You mean, he was deliberately following the law by the letter, making sure to never break it, and the feds murdered him in a pre-dawn raid anyway. Either he broke the law or he didn't. Skirting the law isn't breaking the law, otherwise you'd have said he broke it.

The ATF deserves to be disbanded, and most of their employees tried for crimes against the constitution and the people who it protects.

What counts as a business? How many guns can you sell from your collection before you cross the threshold? How fast can you turn around and sell a gun after you buy without fear of breaking the law? This law is ambiguous on this

As OP writes it, the law is ambiguous. Hence "skirting the law" does not mean "carefully staying inside the bright red lines", it means "nobody knows if you're breaking the law until you're in court".

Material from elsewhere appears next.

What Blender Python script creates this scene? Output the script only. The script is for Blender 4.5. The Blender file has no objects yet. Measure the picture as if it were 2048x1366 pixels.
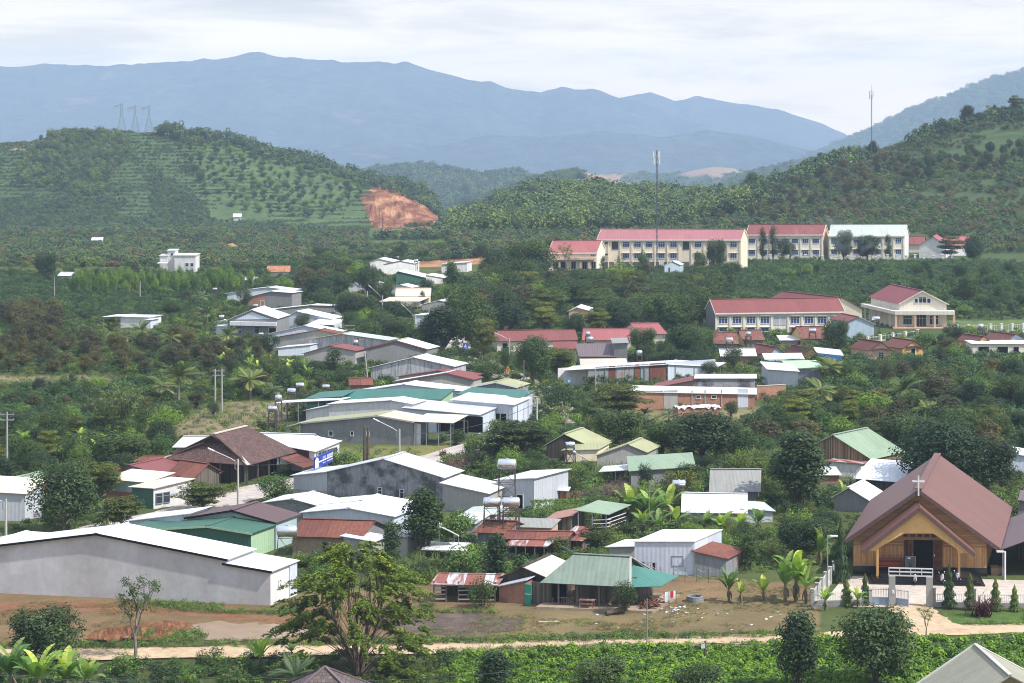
import bpy, math, random
import numpy as np
from mathutils import Vector, Matrix
SC = bpy.context.scene
COL = SC.collection
R = random.Random(7)
NR = np.random.default_rng(11)
# ---------------------------------------------------------------- camera
# the photograph is 2048 x 1366; F is the focal length in its pixels, H the height of the viewpoint,
# YH the row of the horizon, CX the centre column
F, H, YH, CX = 4551.0, 48.0, 195.0, 1024.0
cam_d = bpy.data.cameras.new("camera")
cam = bpy.data.objects.new("camera", cam_d)
COL.objects.link(cam)
cam.location = (0, 0, H)
cam.rotation_euler = (math.radians(90), 0, 0)
cam_d.lens = 80.0
cam_d.sensor_width = 36.0
cam_d.shift_y = -(683.0 - YH) / 2048.0
cam_d.clip_start = 1.0
cam_d.clip_end = 40000.0
SC.camera = cam
# ---------------------------------------------------------------- light
SUN_EL, SUN_AZ = math.radians(50), math.radians(114)      # azimuth from +Y towards +X
sd = Vector((math.sin(SUN_AZ) * math.cos(SUN_EL), math.cos(SUN_AZ) * math.cos(SUN_EL), math.sin(SUN_EL)))
sun_d = bpy.data.lights.new("sun", 'SUN')
sun = bpy.data.objects.new("sun", sun_d)
COL.objects.link(sun)
sun.location = (200, -50, 400)
sun.rotation_euler = (-sd).to_track_quat('-Z', 'Y').to_euler()
sun_d.energy = 5.0
sun_d.angle = math.radians(1.2)
sun_d.color = (1.0, 0.955, 0.89)
SC.view_settings.view_transform = 'Standard'
SC.view_settings.look = 'None'
SC.view_settings.gamma = 1.0
SC.view_settings.exposure = 0.24
w = bpy.data.worlds.new("World")
SC.world = w
w.use_nodes = True
nt = w.node_tree
nt.nodes.clear()
def wn(t, **k):
    n = nt.nodes.new(t)
    for a, b in k.items(): setattr(n, a, b)
    return n
sky = wn('ShaderNodeTexSky', sky_type='NISHITA', sun_disc=False, sun_elevation=SUN_EL, sun_rotation=SUN_AZ)
sky.air_density, sky.dust_density, sky.ozone_density, sky.altitude = 1.0, 1.5, 1.0, 900
tc = wn('ShaderNodeTexCoord')
mp = wn('ShaderNodeMapping'); mp.inputs['Scale'].default_value = (5.0, 5.0, 34.0); mp.inputs['Location'].default_value = (3.1, 0.4, 0.35)
n1 = wn('ShaderNodeTexNoise'); n1.inputs['Scale'].default_value = 1.7; n1.inputs['Detail'].default_value = 8; n1.inputs['Roughness'].default_value = 0.58
n1.inputs['Distortion'].default_value = 0.25
cr = wn('ShaderNodeValToRGB')
cr.color_ramp.elements[0].position = 0.36; cr.color_ramp.elements[0].color = (5.7, 6.1, 7.0, 1)
cr.color_ramp.elements[1].position = 0.62; cr.color_ramp.elements[1].color = (8.5, 8.7, 9.2, 1)
e = cr.color_ramp.elements.new(0.52); e.color = (8.0, 8.35, 9.15, 1)
mx = wn('ShaderNodeMix', data_type='RGBA'); mx.inputs[0].default_value = 0.86
# clouds are brightest at the horizon; unseen overhead sky is brightened to lift ambient
sz = wn('ShaderNodeSeparateXYZ'); nt.links.new(tc.outputs['Generated'], sz.inputs[0])
hi = wn('ShaderNodeValToRGB'); he = hi.color_ramp.elements
for k_ in range(3): he.new(0.5)
for q_, (p_, c_) in zip(he, [(0.0, (1.95, 1.52, 0.95)), (0.022, (1.68, 1.40, 0.99)), (0.045, (1.19, 1.10, 0.98)), (0.16, (0.92, 0.95, 1.02)), (0.75, (1.02, 1.12, 1.30))]):
    q_.position = p_; q_.color = (*c_, 1)
nt.links.new(sz.outputs[2], hi.inputs[0])
mu = wn('ShaderNodeVectorMath', operation='MULTIPLY')
bg = wn('ShaderNodeBackground'); bg.inputs['Strength'].default_value = 0.1
out = wn('ShaderNodeOutputWorld')
L = nt.links.new
L(tc.outputs['Generated'], mp.inputs[0]); L(mp.outputs[0], n1.inputs['Vector']); L(n1.outputs[0], cr.inputs[0])
L(sky.outputs[0], mx.inputs[6]); L(cr.outputs[0], mx.inputs[7]); L(mx.outputs[2], mu.inputs[0]); L(hi.outputs[0], mu.inputs[1]); L(mu.outputs[0], bg.inputs[0]); L(bg.outputs[0], out.inputs[0])
cy = SC.cycles
cy.max_bounces = 5; cy.diffuse_bounces = 2; cy.glossy_bounces = 2; cy.transmission_bounces = 3; cy.transparent_max_bounces = 6
cy.volume_bounces = 1
cy.use_denoising = True
try:
    cy.denoiser = 'OPENIMAGEDENOISE'; cy.denoising_input_passes = 'RGB_ALBEDO_NORMAL'; cy.denoising_prefilter = 'ACCURATE'
except Exception: pass
cy.sample_clamp_indirect = 4.0
cy.blur_glossy = 1.0
cy.filter_width = 1.0
# ---------------------------------------------------------------- small helpers
def tag(o, label=None, cat=None, group=None, kind=None):
    if label: o['label'] = label
    if cat: o['category'] = cat
    if group: o['group'] = group
    if kind: o['kind'] = kind
    return o
def empty(name, loc, label=None, cat=None, group=None, rz=0.0):
    o = bpy.data.objects.new(name, None)
    COL.objects.link(o)
    o.location = loc
    o.rotation_euler = (0, 0, rz)
    o.empty_display_size = 0.3
    return tag(o, label, cat, group)
def wloc(o):
    v = Vector((0, 0, 0))
    while o is not None:
        v = v + Vector(o.location); o = o.parent
    return v
def kids(o): return list(o.children)
def copy_tree(o, parent=None):
    c = o.copy(); COL.objects.link(c); c.parent = parent
    for ch in o.children: copy_tree(ch, c)
    return c
class MB:
    """collects faces; build() links them as ONE mesh object"""
    def __init__(s): s.v = []; s.f = []; s.m = []
    def poly(s, pts, m=0):
        b = len(s.v); s.v += [tuple(p) for p in pts]; s.f.append(tuple(range(b, b + len(pts)))); s.m.append(m); return s
    def hexa(s, p, m=0):      # p: 4 bottom (ccw from above), 4 top
        b = len(s.v); s.v += [tuple(q) for q in p]
        for f in ((3, 2, 1, 0), (4, 5, 6, 7), (0, 1, 5, 4), (1, 2, 6, 5), (2, 3, 7, 6), (3, 0, 4, 7)):
            s.f.append(tuple(b + i for i in f)); s.m.append(m)
        return s
    def box(s, c, u, v, w, m=0):   # centre and three half vectors
        c, u, v, w = Vector(c), Vector(u), Vector(v), Vector(w)
        return s.hexa([c-u-v-w, c+u-v-w, c+u+v-w, c-u+v-w, c-u-v+w, c+u-v+w, c+u+v+w, c-u+v+w], m)
    def bx(s, x0, y0, z0, x1, y1, z1, m=0):
        return s.hexa([(x0,y0,z0),(x1,y0,z0),(x1,y1,z0),(x0,y1,z0),(x0,y0,z1),(x1,y0,z1),(x1,y1,z1),(x0,y1,z1)], m)
    def bar(s, a, b, w, h=None, m=0):
        a, b = Vector(a), Vector(b); d = b - a
        if d.length < 1e-6: return s
        h = h or w; d.normalize()
        up = Vector((0, 0, 1)) if abs(d.z) < 0.9 else Vector((0, 1, 0))
        u = d.cross(up).normalized(); v = u.cross(d)
        p = []
        for q in (a, b): p += [q - u*w/2 - v*h/2, q + u*w/2 - v*h/2, q + u*w/2 + v*h/2, q - u*w/2 + v*h/2]
        return s.hexa(p, m)
    def tube(s, pts, rad, n=8, m=0, cap=True):
        b0 = len(s.v); rings = []
        for i, p in enumerate(pts):
            p = Vector(p); a = Vector(pts[max(i-1, 0)]); c = Vector(pts[min(i+1, len(pts)-1)])
            d = (c - a).normalized() if (c - a).length > 1e-9 else Vector((0, 0, 1))
            up = Vector((0, 0, 1)) if abs(d.z) < 0.95 else Vector((1, 0, 0))
            u = d.cross(up).normalized(); v = d.cross(u)
            r = rad[i] if hasattr(rad, '__len__') else rad
            rings.append(len(s.v))
            for k in range(n):
                t = 2*math.pi*k/n; s.v.append(tuple(p + u*r*math.cos(t) + v*r*math.sin(t)))
        for i in range(len(pts)-1):
            for k in range(n):
                k2 = (k+1) % n
                s.f.append((rings[i]+k, rings[i]+k2, rings[i+1]+k2, rings[i+1]+k)); s.m.append(m)
        if cap:
            s.f.append(tuple(rings[0]+k for k in range(n))[::-1]); s.m.append(m)
            s.f.append(tuple(rings[-1]+k for k in range(n))); s.m.append(m)
        return s
    def ball(s, c, r, nu=10, nv=6, m=0, sq=(1, 1, 1)):
        c = Vector(c); b = len(s.v)
        for j in range(1, nv):
            t = math.pi*j/nv
            for i in range(nu):
                p = 2*math.pi*i/nu
                s.v.append((c.x+r*sq[0]*math.sin(t)*math.cos(p), c.y+r*sq[1]*math.sin(t)*math.sin(p), c.z+r*sq[2]*math.cos(t)))
        t0 = len(s.v); s.v.append((c.x, c.y, c.z+r*sq[2])); s.v.append((c.x, c.y, c.z-r*sq[2]))
        for j in range(nv-2):
            for i in range(nu):
                i2 = (i+1) % nu
                s.f.append((b+j*nu+i, b+(j+1)*nu+i, b+(j+1)*nu+i2, b+j*nu+i2)); s.m.append(m)
        for i in range(nu):
            i2 = (i+1) % nu
            s.f.append((t0, b+i, b+i2)); s.m.append(m)
            s.f.append((t0+1, b+(nv-2)*nu+i2, b+(nv-2)*nu+i)); s.m.append(m)
        return s
    def slab(s, quad, th, m=0):      # quad: 4 pts lower face, thickened upward along its normal
        q = [Vector(p) for p in quad]; n = (q[1]-q[0]).cross(q[3]-q[0]).normalized()
        if n.z < 0: q = q[::-1]; n = -n
        return s.hexa(q + [p + n*th for p in q], m)
    def build(s, name, mats, parent=None, smooth=False, local=False):
        me = bpy.data.meshes.new(name)
        off = Vector((0, 0, 0)) if (parent is None or local) else wloc(parent)
        vs = [(a-off.x, b-off.y, c-off.z) for a, b, c in s.v] if off.length else s.v
        me.from_pydata(vs, [], s.f)
        for mt in (mats if isinstance(mats, (list, tuple)) else [mats]): me.materials.append(mt)
        if len(me.materials) > 1: me.polygons.foreach_set('material_index', s.m)
        uv_metres(me)
        if smooth: me.polygons.foreach_set('use_smooth', [True]*len(me.polygons))
        o = bpy.data.objects.new(name, me)
        COL.objects.link(o)
        o.parent = parent
        return o
def uv_metres(me):
    n = len(me.polygons); nl = len(me.loops)
    if not n: return
    lay = me.uv_layers.new(name='UVMap')
    co = np.empty(len(me.vertices)*3, 'f4'); me.vertices.foreach_get('co', co); co = co.reshape(-1, 3)
    vi = np.empty(nl, 'i4'); me.loops.foreach_get('vertex_index', vi)
    tot = np.empty(n, 'i4'); me.polygons.foreach_get('loop_total', tot)
    nm = np.empty(n*3, 'f4'); me.polygons.foreach_get('normal', nm); nm = nm.reshape(-1, 3)
    t = np.stack([-nm[:, 1], nm[:, 0], np.zeros(n)], 1)
    fl = np.linalg.norm(t, axis=1) < 1e-3
    t[fl] = (1, 0, 0); t /= np.linalg.norm(t, axis=1)[:, None]
    b = np.cross(nm, t)
    tl, bl, p = np.repeat(t, tot, 0), np.repeat(b, tot, 0), co[vi]
    uv = np.stack([(p*tl).sum(1), (p*bl).sum(1)], 1).astype('f4')
    lay.data.foreach_set('uv', uv.ravel())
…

If you want to argue he clearly wasn't breaking the law then I'd be legitimately happy to read it, but right now I'm leaning towards "law makers trying to make it legal for you to sell your grandpa's private collection when he dies probably weren't trying to make it legal to buy and sell 150 guns, with no extenuating circumstances, in two years".

"law makers trying to make it legal for you to sell your grandpa's private collection when he dies probably weren't trying to make it legal to buy and sell 150 guns, with no extenuating circumstances, in two years".

And yet, we are going to have more cases like this in time, I imagine, if they're not already happening, purely because the former will be indistinguishable from the latter, given the habits of gun owners (to speak more plainly: older people probably buy a lot of guns, thus, it is quite conceivable that a family that needs to ditch paw-paw's little arsenal might run afoul of the ATF through no genuine fault of their own).